Piensas en todo el déficit acumulado en los últimos años, en que ha habido más pérdidas que ganancias, en lo injusto que resulta todo (qué pesado con la "justicia"), en que en algún punto dejaste de ser tú mismo.
Recapacitas, nunca has dejado del todo de ser tú mismo, ahora te reconoces mientras escribes y lees esto... en realidad, has dejado de ser una parte esencial de ti mismo, el yo hablante, el yo comunicante, el yo interactuante, el yo social.
Condenado a la escritura. Condenado a perderte en una pregunta sin respuesta, en una atracción de espejos, en el laberinto del ego. ¿Dónde están los otros? Sólo un eco misterioso. El mismo que cobran nuestras actividades diarias cuando estamos solos en casa.
Mientras escribes hay calma. Anne Sexton, Cesare Pavese. El club de los poetas narcóticos. El club de los suicidas poetas.
Piensas en el nombre de este blog que empezaste a escribir hace cuatro años: "La prisionera". Estabas leyendo a Proust y pensaste que era un buen título para referirte a lo mucho que le debemos a los demás, en especial a los discursos ajenos, a las palabras de los escritores muertos... los escritores siempre están muertos, son los libros los que están vivos.
Ahora el título ha cambiado de matiz. Estás aprisionado, atenazado, incomunicado. Prisionera de ti mismo. Sólo quieres caminar, te repites... en realidad sólo quieres escribir, reescribirte a ti mismo. Una y otra vez.

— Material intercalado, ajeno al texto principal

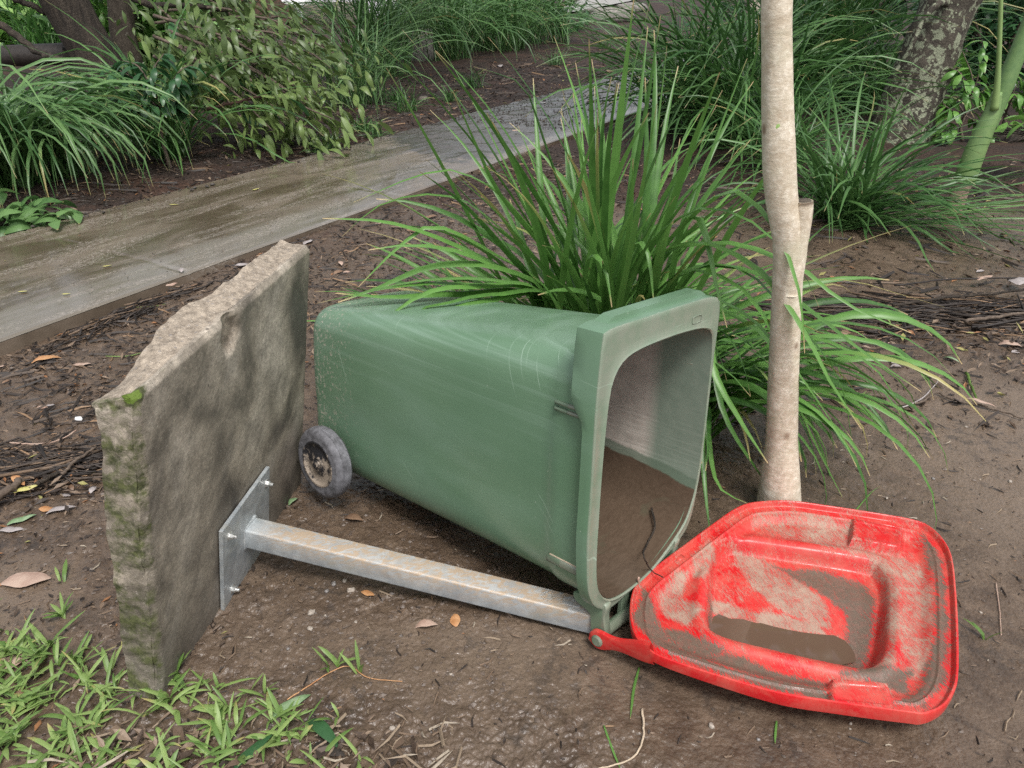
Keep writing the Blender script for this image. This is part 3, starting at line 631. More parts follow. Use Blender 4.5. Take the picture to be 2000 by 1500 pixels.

No quieres viajar. Ni bailar. Ni vivir.
Te ves feo, estropeado, gordo. Vulnerable e invencible a la vez.
¿Te ha costado escribir estos adjetivos?
Miras a tu alrededor y todo te resulta extraño, hasta la comida que compras para cocinarte.
Ahora te acuerdas de un día de verano, cuando eras pequeño. Lo pasaste con tus padres en la casa de Las Redes donde veraneaban M. y Á., los padres de B., tu amiga del alma, casi una hermana. Habías pasado un día tan agradable en la playa que B. te convenció para que te quedases a dormir allí y eso hiciste. Cuando habían pasado unas dos horas desde que tus padres se fueron empezaste a echar enormemente de menos a tu mamá. Las costumbres de aquella casa, tan familiares por otra parte, se habían vuelto extrañas... mirases a donde mirases no había nada que te hiciera sentir a gusto. Hasta los programas que daban por la tele (y en aquella época sólo había dos canales) te parecían como de otro planeta. Empezaste a llorar. Fue tal el berrinche que Á. tuvo que coger el coche y llevarte a casa. Por supuesto, tu madre te regañó. Sentías una gran vergüenza, sí, pero la sensación de estar en tu casa no te la quitaba nadie.
La depresión nos convierte en críos. En niños que echan de menos a su madre. Como Proust.
Al escribir esto has sentido la misma vergüenza que cuando Á. te devolvió a casa de tus padres. Pero no deberías. La primera razón es que tú eres tu lector más exigente. La segunda es que por fin has llegado a casa.